Hillary Clinton’s first official campaign appearance yesterday after announcing her candidacy on Sunday set off a media circus as reporters chased her around Iowa in search of a big political story. But though Clinton’s wooden appearance at a community college was newsworthy, it was not quite as interesting as the one about her that surfaced in Washington. As the New York Times reports, it turns out that contrary to the spin from her camp, Mrs. Clinton was actually asked about whether she was using a private email account to conduct business while serving as secretary of state a full two years ago. As long ago as December 13, 2012, Clinton was asked by Rep. Darrel Issa, the chair of the House Committee on Government Oversight, whether this was the case. Mrs. Clinton never replied to the query that would blow up in her face in 2015. In doing so, it must be admitted that the former first lady saved herself from possible charges of lying to Congress. But the revelation that she wiped her home server clean when she was already on notice that the House wanted to know about the emails is one more brick in the wall of Nixonian stonewalling that makes it hard to take her claims of transparency or of being the candidate of “everyday Americans” seriously.
Of course, Clinton and her supporters are dismissing the significance of this latest piece of an embarrassing scandal saying, as all those caught making mischief do, that the voters want to hear about more important things. To that end, Clinton was engaging in staged photo-ops in Iowa where she had to pretend to listen and to care about what community college students thought. Clinton’s demeanor or speaking style is so forced that she makes a stiff like Mitt Romney seem charismatic. Though there is little doubt about her inevitable coronation as the Democratic presidential nominee, convincing voters to embrace a candidate who is clearly out of practice when it comes to faking interest in what those who aren’t paying her six-figure honorariums have to say remains a problem.
But the drip-drip-drip of stories about the emails should remind voters that the apt comparison for Clinton is not Romney (GOP groups hope to demolish her with negative ads the same way Democrats eviscerated the 2012 Republican nominee) but the president whose impeachment Hillary worked to obtain as a young lawyer.

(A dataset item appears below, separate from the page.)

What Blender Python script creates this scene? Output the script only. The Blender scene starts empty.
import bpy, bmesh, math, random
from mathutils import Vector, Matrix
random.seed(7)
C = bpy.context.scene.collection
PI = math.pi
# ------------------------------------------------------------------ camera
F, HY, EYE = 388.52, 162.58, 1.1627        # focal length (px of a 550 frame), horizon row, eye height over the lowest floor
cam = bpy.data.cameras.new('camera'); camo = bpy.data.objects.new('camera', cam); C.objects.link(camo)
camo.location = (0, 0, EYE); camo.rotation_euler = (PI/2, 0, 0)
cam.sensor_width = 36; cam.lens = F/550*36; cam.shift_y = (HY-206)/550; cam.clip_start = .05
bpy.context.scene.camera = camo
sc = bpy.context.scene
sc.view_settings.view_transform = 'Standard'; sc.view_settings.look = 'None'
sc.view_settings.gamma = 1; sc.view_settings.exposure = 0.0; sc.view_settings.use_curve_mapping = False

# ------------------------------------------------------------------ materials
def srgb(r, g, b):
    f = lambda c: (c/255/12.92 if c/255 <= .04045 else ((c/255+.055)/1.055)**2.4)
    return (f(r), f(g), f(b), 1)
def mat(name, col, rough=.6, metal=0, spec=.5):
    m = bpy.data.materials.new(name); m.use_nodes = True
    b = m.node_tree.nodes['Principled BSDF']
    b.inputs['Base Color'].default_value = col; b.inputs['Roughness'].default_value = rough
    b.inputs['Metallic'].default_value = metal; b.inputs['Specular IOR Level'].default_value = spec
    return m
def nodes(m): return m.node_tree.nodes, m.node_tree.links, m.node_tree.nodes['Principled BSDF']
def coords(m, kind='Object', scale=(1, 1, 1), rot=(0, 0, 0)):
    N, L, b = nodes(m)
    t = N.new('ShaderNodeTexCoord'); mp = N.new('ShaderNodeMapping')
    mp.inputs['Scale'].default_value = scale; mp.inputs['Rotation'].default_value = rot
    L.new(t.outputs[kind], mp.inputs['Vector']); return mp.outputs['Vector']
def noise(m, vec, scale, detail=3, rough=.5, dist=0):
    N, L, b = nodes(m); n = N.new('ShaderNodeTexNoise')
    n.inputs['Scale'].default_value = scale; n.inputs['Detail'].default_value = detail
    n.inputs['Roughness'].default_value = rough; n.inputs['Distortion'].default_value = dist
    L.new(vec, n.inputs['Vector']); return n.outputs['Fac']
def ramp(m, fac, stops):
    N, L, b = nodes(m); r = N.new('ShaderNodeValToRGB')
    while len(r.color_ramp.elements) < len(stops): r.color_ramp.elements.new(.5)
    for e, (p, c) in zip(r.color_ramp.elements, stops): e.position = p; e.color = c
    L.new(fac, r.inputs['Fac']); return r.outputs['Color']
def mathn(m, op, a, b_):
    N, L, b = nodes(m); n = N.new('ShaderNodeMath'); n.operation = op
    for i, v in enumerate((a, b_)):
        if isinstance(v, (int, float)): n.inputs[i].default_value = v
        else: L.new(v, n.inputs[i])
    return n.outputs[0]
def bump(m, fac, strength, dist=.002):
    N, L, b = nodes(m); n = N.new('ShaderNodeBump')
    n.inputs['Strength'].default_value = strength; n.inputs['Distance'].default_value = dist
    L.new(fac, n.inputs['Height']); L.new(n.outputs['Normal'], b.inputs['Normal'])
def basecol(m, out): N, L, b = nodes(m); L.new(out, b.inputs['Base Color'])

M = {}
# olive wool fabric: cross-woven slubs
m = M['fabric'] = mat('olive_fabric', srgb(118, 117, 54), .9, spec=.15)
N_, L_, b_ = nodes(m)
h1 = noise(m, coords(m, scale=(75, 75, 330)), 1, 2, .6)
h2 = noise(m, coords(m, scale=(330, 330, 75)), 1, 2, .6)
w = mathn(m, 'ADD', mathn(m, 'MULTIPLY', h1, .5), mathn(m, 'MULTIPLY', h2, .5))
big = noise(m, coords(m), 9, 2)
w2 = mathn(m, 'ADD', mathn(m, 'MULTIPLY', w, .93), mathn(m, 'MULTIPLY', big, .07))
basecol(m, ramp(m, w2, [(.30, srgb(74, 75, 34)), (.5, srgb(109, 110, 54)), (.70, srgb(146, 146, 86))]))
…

Clinton’s apologists can complain all they want about her critics seeking to distract voters with fake scandals, but the fact remains that she conducted herself in office in an unaccountable manner and then covered up evidence of her activities by using a private email server that was eventually destroyed even as House committees sought information it contained as they began the investigation of the Benghazi terror attack. Her private account shielded her communications from investigators and the press. The successful effort to cover this up and then to ensure that no one will ever know the truth about Clinton’s work was a brilliant piece of lawyering that will guarantee that her secrets will never be uncovered, whatever they might be.
Liberals are right when they say Clinton did nothing that will cause her to be subjected to investigations aimed at punishing her for violating or pushing the boundaries of government accountability regulations. But they are wrong when they assert this is meaningless. As the woman who intends to serve what will, in effect, be Barack Obama’s third term in the White House, the spectacle of such deceitful behavior that skirts the boundaries of legality is exactly the sort of thing that may be fatal to Democratic efforts to reassemble the hope-and-change coalition that won in 2008 and 2012. Combined with her shaky performances in even the most controlled circumstances such as yesterday’s show in Iowa, this is a bad beginning to a presidential campaign that ought to already be running smoothly.
Bad retail political skills combined with inauthenticity, a penchant for secrecy, and stonewalling is a bad combination for politician, though not necessarily ones that bar one from winning the White House. Unfortunately, the only real precedent for such a person winning the presidency is Nixon. That’s a bad omen for a woman that hopes to lead the party that regards him as the symbol of everything they hate about American politics.